▶ [SET TASK] Repeat exactly the lines from the start through the line with "3), 'floor_shed', M['concrete'])", both ends included.

## start INFORMATION SHOWN

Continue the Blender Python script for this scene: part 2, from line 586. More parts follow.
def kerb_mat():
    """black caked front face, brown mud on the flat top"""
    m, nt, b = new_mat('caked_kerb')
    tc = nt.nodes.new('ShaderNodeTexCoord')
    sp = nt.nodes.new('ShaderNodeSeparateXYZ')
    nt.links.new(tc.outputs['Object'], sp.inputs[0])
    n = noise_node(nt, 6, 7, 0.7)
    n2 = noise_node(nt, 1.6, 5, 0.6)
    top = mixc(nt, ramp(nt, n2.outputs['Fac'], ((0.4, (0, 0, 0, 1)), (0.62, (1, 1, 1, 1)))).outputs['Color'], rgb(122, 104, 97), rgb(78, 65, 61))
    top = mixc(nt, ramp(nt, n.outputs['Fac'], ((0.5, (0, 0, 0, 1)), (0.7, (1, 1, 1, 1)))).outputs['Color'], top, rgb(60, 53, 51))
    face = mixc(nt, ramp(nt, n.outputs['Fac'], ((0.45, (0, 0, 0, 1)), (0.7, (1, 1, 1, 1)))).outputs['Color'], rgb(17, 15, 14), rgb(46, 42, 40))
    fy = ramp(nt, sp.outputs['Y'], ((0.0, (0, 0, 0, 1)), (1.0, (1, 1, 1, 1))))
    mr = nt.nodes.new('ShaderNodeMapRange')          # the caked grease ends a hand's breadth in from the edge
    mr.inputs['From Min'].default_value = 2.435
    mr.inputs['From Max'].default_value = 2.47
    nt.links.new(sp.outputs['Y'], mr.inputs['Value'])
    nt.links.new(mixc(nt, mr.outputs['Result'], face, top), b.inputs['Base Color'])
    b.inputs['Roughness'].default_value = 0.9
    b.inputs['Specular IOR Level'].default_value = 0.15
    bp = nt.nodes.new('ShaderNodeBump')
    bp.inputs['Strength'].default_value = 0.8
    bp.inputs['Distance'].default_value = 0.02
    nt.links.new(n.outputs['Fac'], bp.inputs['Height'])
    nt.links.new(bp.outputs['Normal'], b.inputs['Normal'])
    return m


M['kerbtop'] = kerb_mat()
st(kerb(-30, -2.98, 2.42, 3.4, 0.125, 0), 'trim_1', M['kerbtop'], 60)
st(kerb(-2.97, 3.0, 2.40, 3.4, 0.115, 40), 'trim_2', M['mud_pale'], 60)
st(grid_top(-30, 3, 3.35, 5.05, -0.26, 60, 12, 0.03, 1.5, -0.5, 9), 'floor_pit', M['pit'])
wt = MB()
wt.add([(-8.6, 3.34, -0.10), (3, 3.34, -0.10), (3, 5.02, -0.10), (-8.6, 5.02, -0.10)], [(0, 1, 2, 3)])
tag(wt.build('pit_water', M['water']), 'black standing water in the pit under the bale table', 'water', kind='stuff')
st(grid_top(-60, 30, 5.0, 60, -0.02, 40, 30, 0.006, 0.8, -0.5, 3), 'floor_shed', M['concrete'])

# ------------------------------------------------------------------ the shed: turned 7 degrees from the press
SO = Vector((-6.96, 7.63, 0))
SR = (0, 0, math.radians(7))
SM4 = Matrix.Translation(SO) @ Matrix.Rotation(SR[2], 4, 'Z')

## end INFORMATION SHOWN

▶ [SOLUTION TO THIS TASK]
Continue the Blender Python script for this scene: part 2, from line 586. More parts follow.
def kerb_mat():
    """black caked front face, brown mud on the flat top"""
    m, nt, b = new_mat('caked_kerb')
    tc = nt.nodes.new('ShaderNodeTexCoord')
    sp = nt.nodes.new('ShaderNodeSeparateXYZ')
    nt.links.new(tc.outputs['Object'], sp.inputs[0])
    n = noise_node(nt, 6, 7, 0.7)
    n2 = noise_node(nt, 1.6, 5, 0.6)
    top = mixc(nt, ramp(nt, n2.outputs['Fac'], ((0.4, (0, 0, 0, 1)), (0.62, (1, 1, 1, 1)))).outputs['Color'], rgb(122, 104, 97), rgb(78, 65, 61))
    top = mixc(nt, ramp(nt, n.outputs['Fac'], ((0.5, (0, 0, 0, 1)), (0.7, (1, 1, 1, 1)))).outputs['Color'], top, rgb(60, 53, 51))
    face = mixc(nt, ramp(nt, n.outputs['Fac'], ((0.45, (0, 0, 0, 1)), (0.7, (1, 1, 1, 1)))).outputs['Color'], rgb(17, 15, 14), rgb(46, 42, 40))
    fy = ramp(nt, sp.outputs['Y'], ((0.0, (0, 0, 0, 1)), (1.0, (1, 1, 1, 1))))
    mr = nt.nodes.new('ShaderNodeMapRange')          # the caked grease ends a hand's breadth in from the edge
    mr.inputs['From Min'].default_value = 2.435
    mr.inputs['From Max'].default_value = 2.47
    nt.links.new(sp.outputs['Y'], mr.inputs['Value'])
    nt.links.new(mixc(nt, mr.outputs['Result'], face, top), b.inputs['Base Color'])
    b.inputs['Roughness'].default_value = 0.9
    b.inputs['Specular IOR Level'].default_value = 0.15
    bp = nt.nodes.new('ShaderNodeBump')
    bp.inputs['Strength'].default_value = 0.8
    bp.inputs['Distance'].default_value = 0.02
    nt.links.new(n.outputs['Fac'], bp.inputs['Height'])
    nt.links.new(bp.outputs['Normal'], b.inputs['Normal'])
    return m


M['kerbtop'] = kerb_mat()
st(kerb(-30, -2.98, 2.42, 3.4, 0.125, 0), 'trim_1', M['kerbtop'], 60)
st(kerb(-2.97, 3.0, 2.40, 3.4, 0.115, 40), 'trim_2', M['mud_pale'], 60)
st(grid_top(-30, 3, 3.35, 5.05, -0.26, 60, 12, 0.03, 1.5, -0.5, 9), 'floor_pit', M['pit'])
wt = MB()
wt.add([(-8.6, 3.34, -0.10), (3, 3.34, -0.10), (3, 5.02, -0.10), (-8.6, 5.02, -0.10)], [(0, 1, 2, 3)])
tag(wt.build('pit_water', M['water']), 'black standing water in the pit under the bale table', 'water', kind='stuff')
st(grid_top(-60, 30, 5.0, 60, -0.02, 40, 30, 0.006, 0.8, -0.5, 3), 'floor_shed', M['concrete'])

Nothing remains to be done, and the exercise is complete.